Seventy-two days after walking out of school and down the street instead of taking her usual bus home, Tanvi Marupally was found almost 1,000 miles away from Conway in Tampa, Florida.
On Wednesday, March 29, the community was shocked by the news that 15-year-old Marupally had been found, alive and unharmed.
After two months of community-led efforts to find the missing teen and to push her name, story and photos out to the public, River Watson, a Florida resident, spotted Marupally in a public library in Tampa on March 28. Watson recognized her from a photo on the National Center for Missing and Exploited Children’s Instagram page.
Watson took a photo of her and sent it to the same Instagram page from which he initially recognized her, and from there, authorities handled confirming her identity and getting her back home.
“You’ve heard many times over the years, ‘If you see something, say something,’ and this is the perfect example of that,” Conway Police Chief William Tapley said at a March 30 news conference.
By early Wednesday morning, March 29, the Conway Police Department had been notified someone matching Marupally’s description was spotted in Tampa, and they contacted the U.S. Marshals Service and the Tampa Police Department.
In what Tapley said was “a case of sheer luck,” when Tampa police went to the library to review security camera footage, Marupally returned.
Tapley said upon being spotted and approached by Tampa police, Marupally immediately identified herself. Tampa police took her into protective custody for further questioning, asking her questions only she would know the answer to, to confirm her identity.
The Conway Police Department notified Marupally’s family and made arrangements to get her back home as soon as possible.
“Today is a good day, Tanvi Marupally is at home with her family, where she should be,” Tapley said at the press conference.
Despite being found in Tampa, Marupally spent most of the two months she was missing in Kansas City, Missouri.
Tapley said on Jan. 17, when Marupally walked down Davis Street instead of taking her school bus, she walked to the train tracks. She spent the rest of that day and the entire night following the tracks until she found a train she could get on, which she rode into Kansas City.
U.S. Deputy Marshal Jeremy Hammons of the Eastern Arkansas Fugitive Task Force helped with Marupally’s case. He said the Marshals Service helps with missing child cases as of 2015.
Hammons said at the news conference he was told from the beginning that Marupally was resourceful, but he was still “absolutely astonished” she made her trek safely.
“I had no idea I was dealing with a little Rambo here,” he said.
In Kansas City, Marupally found a homeless shelter where she checked in under a fake identity, and stayed for two months. Tapley said she got to Tampa by taking a bus, and upon arrival, found an abandoned property where she lived before being found.
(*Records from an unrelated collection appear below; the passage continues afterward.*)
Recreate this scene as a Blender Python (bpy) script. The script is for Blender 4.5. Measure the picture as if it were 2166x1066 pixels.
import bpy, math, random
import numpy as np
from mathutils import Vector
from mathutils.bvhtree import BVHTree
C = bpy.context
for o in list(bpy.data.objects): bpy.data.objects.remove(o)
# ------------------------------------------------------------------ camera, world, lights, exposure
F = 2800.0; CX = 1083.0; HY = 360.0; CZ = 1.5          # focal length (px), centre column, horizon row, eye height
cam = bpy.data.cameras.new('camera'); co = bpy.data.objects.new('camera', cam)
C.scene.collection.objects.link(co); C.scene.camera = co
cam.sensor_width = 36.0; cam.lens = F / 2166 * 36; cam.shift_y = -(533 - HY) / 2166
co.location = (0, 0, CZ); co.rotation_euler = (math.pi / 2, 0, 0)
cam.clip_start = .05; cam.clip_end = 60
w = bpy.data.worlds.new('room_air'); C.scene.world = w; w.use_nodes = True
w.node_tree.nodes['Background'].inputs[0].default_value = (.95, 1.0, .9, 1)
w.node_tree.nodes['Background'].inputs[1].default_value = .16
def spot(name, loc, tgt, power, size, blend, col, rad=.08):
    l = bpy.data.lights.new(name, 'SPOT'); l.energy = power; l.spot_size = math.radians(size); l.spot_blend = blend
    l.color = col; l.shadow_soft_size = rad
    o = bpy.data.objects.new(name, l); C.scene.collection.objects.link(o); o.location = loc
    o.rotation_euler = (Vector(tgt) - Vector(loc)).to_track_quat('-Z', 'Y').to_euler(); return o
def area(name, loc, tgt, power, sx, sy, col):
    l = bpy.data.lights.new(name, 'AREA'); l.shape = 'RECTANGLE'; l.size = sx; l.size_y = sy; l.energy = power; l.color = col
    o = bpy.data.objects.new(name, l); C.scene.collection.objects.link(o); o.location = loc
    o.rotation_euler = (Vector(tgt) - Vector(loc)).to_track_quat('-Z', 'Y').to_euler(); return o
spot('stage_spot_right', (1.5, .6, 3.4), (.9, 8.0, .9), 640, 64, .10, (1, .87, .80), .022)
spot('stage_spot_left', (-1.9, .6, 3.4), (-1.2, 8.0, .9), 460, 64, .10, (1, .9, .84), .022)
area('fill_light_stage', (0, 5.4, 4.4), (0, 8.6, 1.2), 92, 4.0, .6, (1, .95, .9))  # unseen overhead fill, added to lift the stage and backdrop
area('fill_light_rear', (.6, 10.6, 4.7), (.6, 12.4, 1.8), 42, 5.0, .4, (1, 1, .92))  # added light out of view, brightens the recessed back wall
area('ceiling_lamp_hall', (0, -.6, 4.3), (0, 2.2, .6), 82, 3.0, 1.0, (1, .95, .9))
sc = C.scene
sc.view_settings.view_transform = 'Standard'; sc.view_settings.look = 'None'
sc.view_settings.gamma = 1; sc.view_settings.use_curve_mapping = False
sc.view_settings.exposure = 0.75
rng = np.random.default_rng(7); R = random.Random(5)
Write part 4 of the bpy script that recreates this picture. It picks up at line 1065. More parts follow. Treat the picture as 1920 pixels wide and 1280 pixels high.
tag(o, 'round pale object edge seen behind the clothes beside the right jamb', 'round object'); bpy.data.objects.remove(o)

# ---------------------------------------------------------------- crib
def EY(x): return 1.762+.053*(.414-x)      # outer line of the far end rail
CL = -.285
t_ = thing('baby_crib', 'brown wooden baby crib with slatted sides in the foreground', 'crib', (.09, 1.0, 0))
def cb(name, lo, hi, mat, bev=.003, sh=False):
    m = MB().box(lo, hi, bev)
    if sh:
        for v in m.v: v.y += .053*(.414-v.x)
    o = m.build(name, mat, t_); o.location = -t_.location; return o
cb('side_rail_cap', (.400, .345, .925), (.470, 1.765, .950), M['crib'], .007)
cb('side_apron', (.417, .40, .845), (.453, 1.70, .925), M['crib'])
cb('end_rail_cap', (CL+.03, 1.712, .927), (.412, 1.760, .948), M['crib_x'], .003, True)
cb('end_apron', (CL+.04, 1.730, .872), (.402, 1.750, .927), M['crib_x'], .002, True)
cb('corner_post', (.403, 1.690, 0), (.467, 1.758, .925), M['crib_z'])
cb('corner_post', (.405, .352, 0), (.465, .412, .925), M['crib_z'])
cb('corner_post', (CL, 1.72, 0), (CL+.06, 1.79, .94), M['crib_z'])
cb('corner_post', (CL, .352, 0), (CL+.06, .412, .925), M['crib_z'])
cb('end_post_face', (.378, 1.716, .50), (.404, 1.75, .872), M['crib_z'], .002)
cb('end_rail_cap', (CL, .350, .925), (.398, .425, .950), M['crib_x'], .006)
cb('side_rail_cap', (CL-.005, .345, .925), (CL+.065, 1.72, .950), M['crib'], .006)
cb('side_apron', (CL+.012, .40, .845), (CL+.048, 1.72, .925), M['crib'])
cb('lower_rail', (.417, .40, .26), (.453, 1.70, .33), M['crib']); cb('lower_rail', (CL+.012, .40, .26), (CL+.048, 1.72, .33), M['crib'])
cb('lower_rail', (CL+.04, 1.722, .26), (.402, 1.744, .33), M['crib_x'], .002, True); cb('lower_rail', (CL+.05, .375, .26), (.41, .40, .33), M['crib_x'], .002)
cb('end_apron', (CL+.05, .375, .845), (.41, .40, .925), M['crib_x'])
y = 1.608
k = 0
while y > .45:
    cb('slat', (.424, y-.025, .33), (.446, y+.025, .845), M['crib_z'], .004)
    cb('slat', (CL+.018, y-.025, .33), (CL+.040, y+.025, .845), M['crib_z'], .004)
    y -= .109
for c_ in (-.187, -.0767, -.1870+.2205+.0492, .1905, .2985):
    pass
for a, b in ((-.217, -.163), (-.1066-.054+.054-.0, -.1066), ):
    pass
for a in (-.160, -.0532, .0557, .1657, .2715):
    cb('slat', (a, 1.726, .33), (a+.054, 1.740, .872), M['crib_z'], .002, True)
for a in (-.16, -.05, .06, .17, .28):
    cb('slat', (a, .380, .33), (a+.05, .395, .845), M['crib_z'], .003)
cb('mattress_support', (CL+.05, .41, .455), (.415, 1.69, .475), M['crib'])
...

At the library, Marupally had been using the computers to search for jobs through Craigslist in order to earn some cash. She had a working phone with her when authorities found her, but it was unclear where she got the phone from, as she did not have one when she went missing from Conway Junior High School in January.
The Conway Police Department believes the stress of the chance of her family being deported is why Marupally might have run away from home. Tapley said that, other than knowing the teen walked north on Davis Street on the afternoon of Jan. 17, they had no other viable information about her whereabouts over the past two months.
Tapley said the lack of information about where she may have been was the reason why a news conference wasn’t held earlier in her disappearance. He explained that because she was considered a runaway and was not kidnapped, they could not send out an Amber Alert, but assured the community the department worked continuously on her case, even if it was behind closed doors.
While several groups were involved in aiding in Marupally’s safe return, one specific community member has been an outspoken advocate for her case.
Conway resident Jenny Wallace has spent much of her time over the last two months working tirelessly to push Marupally’s story to as many people as possible.
“I became an advocate for Tanvi and her family when I realized very little of anything had been done the first two weeks she was missing. When I knocked on doors on the street she was missing on and none of the people I spoke to knew there was a child missing. On day 13, I knew that if this child was going to come home, the community was going to have to be involved,” Wallace said.
Despite the time that had passed with little to no leads where Marupally might be, and not knowing her or her family prior to her disappearance, Wallace said she vowed to never stop searching for her, advocating for her and supporting her family.
Marupally turned 15 just days before being found. To honor her birthday, Wallace, Marupally’s family and other community members held a celebration and planted a tree in her honor at the Faulkner County Library in Conway.
“I think she’s going to love the tree we planted for her. She was found in a library … we planted the tree at her library,” Wallace said.